Comptoirs et traite esclavagiste

Ces comptoirs, souvent proches des premières missions, sont des structures coloniales à vocation commerciale, créées pour favoriser les échanges entre métropoles et régions avoisinantes, sans pourtant exercer une autorité politique directe : il s’agit avant tout d’avoir accès aux matières premières. Le Portugal établit ainsi des comptoirs sur les îles atlantiques, en Afrique de l’Est et sur les rivages du golfe de Guinée, et dès le 16e siècle s’installe en Angola et au Mozambique. De son côté, l’Espagne implante des comptoirs au Maroc et en Algérie et colonise le Sahara occidental.

Les Européens s’intéressent aux ressources telles que le coton, le cacao, le bois, le caoutchouc mais aussi aux hommes, pour fournir en esclaves les plantations des Amériques. Les Portugais développent la traite sur les côtes des actuels Ghana, Togo, Guinée et fournissent des esclaves au Brésil. Du côté espagnol, l’occupation relativement tardive de la Guinée en 1858 et la fin de la traite vers Cuba coïncident avec son relatif retrait d’Afrique.

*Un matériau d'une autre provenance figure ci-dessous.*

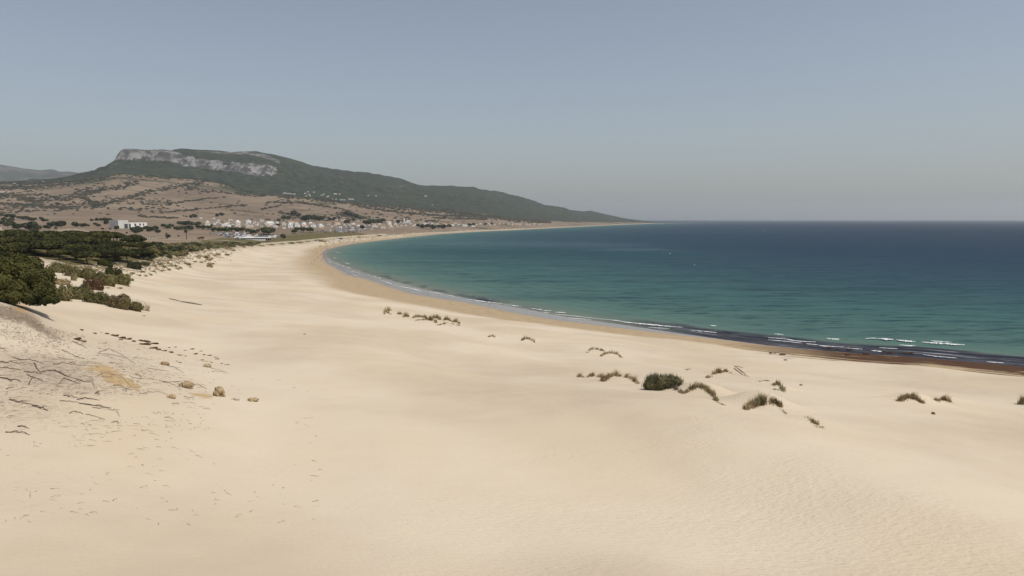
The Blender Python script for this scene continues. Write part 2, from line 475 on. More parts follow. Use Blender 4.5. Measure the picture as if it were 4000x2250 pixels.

La France installe ses premiers comptoirs africains à partir du 17e siècle (Saint-Louis du Sénégal, 1659). Après la perte de ses colonies nord-américaines en 1763, à l’issue de la guerre de Sept Ans, elle se déploie en Afrique du Nord. L’expédition d’Alger en 1830 débouche sur la longue histoire coloniale franco-algérienne, et le contrôle du Maroc et de la Tunisie.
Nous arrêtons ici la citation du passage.